*SPOILER ALERT* Janie’s mom and dad sit her down. They tell her that Hannah is her mother and that they’re not really her parents. They tell Janie they are really her grandparents and that Hannah was their daughter. They began telling her that basically her mother, Hannah was an unusual teenager. She wasn’t crazy about boys or stuff like that, she was mostly concerned of right and wrong. When a cult came along and swept thousands during the 60s and 70s, from the East Coast to the West Coast. It attracted Hannah. When Hannah was 16, she begged on her knees for her parents to let her join the cult. The text says, “We tried everything to get Hannah out. We took her on long vacations, we sent her to live with my cousin in Atlanta, we tried traditional church.” They say no matter what they did, Hannah would never budge.

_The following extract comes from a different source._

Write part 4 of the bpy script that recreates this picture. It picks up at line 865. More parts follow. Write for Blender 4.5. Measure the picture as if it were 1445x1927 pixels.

They wrote to Hannah a lot, but she rarely wrote back. Janie’s grandfather, Frank, got a letter by the cult that Hannah had been married to a member in the cult. Then, one day, the door opened, and Hannah was standing there with Janie. She had escaped. After everything they could do, eventually hannah went back to the cult. So, for the sake of Janie, Hannah’s parents lost touch with Hannah. Stopped calling on her birthday, stopped sending presents, stopped writing letters and sending postcards. After all the crying and hugging, Janie was relieved. Janie says, “Mother and daddy are all I have, and all I want.”
Character Analysis
Reeve was Janie’s next door neighbor. He doesn’t care about about his schoolwork. In the text it states that,” Reeve never did homework.” But he got B’s as grades at times, also with some D’s ad F’s. Janie and Reeve knew each other since they were little kids because their parents know each other as well.